In much of the same vein, another consideration that needs to be injected is that the planning of New York City is not just about organizing architectural systems of order; it is about simplifying the complex chaos of human nature. Indeed, human nature is chaotic; it is not innately rational. To reiterate, this is because human nature cannot entirely separate from nature; it is still a part of nature and thus is subjected to the same natural disorderliness that is has tried so hard to negate.

Scientifically speaking, an understanding of simple and complex systems can be facilitated in the following identifications: Systems that include a limited number of ordered components or distributed elements subsumed under a few formulaic concepts (such as Newton’s reduction fo the universe into three components–force, mass, and acceleration) are said to be “isolated in thought from the rest of the concrete universe and are conventionally regarded as closed systems”. As such, the system is “fully defined” by core characteristics and this is “ideal”; it represents reality in its simplest form. It ignores the possibility of external complicating factors and thus engenders a simple system.

A complex system, on the other hand, compromises an infinite number of randomly distributed elements that vary and often interact with one another and their environment with differing degrees. “Not all factors that determine the state of the system are identified,” and hence the complex system is that of an open, partially defined, and non-ideal mode of reality.

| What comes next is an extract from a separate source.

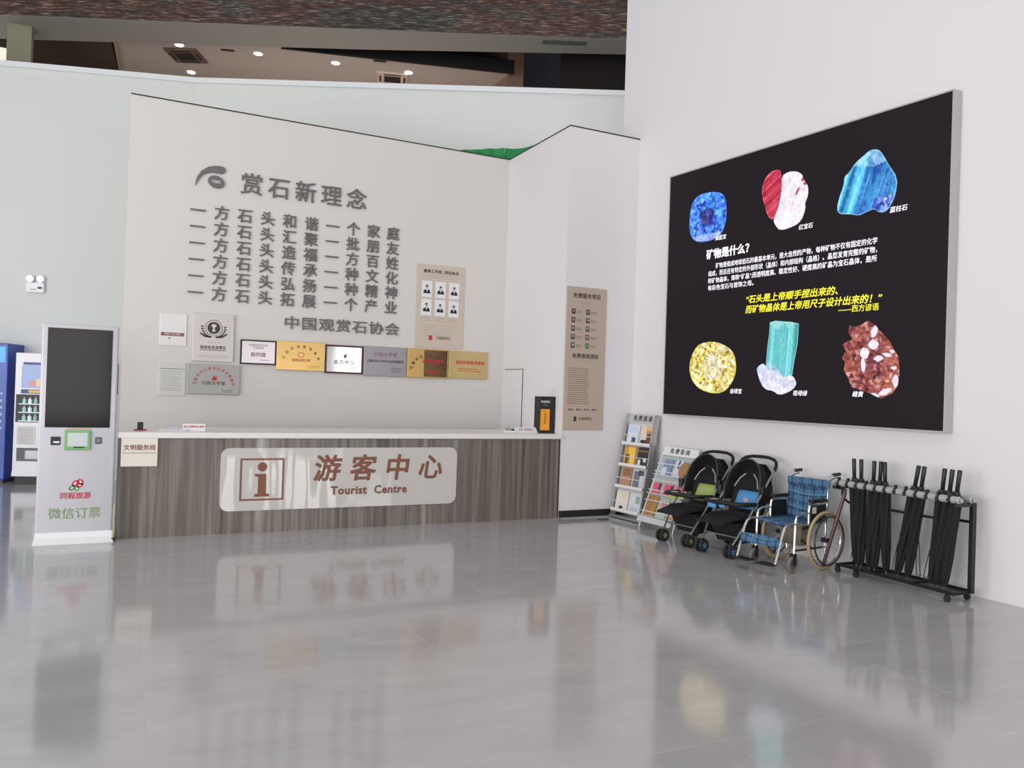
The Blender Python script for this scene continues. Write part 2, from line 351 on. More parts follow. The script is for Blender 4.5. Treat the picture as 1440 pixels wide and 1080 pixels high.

The dualist approach to bifurcating man and nature in simplistic terms renders it a simple system with only two concepts acting: good (man) and bad (nature). Even physical ordering of the city works in a simple system interpretation whereby grids, sidewalks, stop signs, cross lights and zebra lines for pedestrians simplify the city into an ideal, closed system of allocated order. Let us re-interpret this space and use of sidewalks to understand that human agency is disqualified as a complicating factor. chaos and nature are implicit in urban behavior, regardless of regulations enacting upon humans, and once we can conceive of the city as a complex system we can acquire an understanding that human existence can allow for a State of Nature.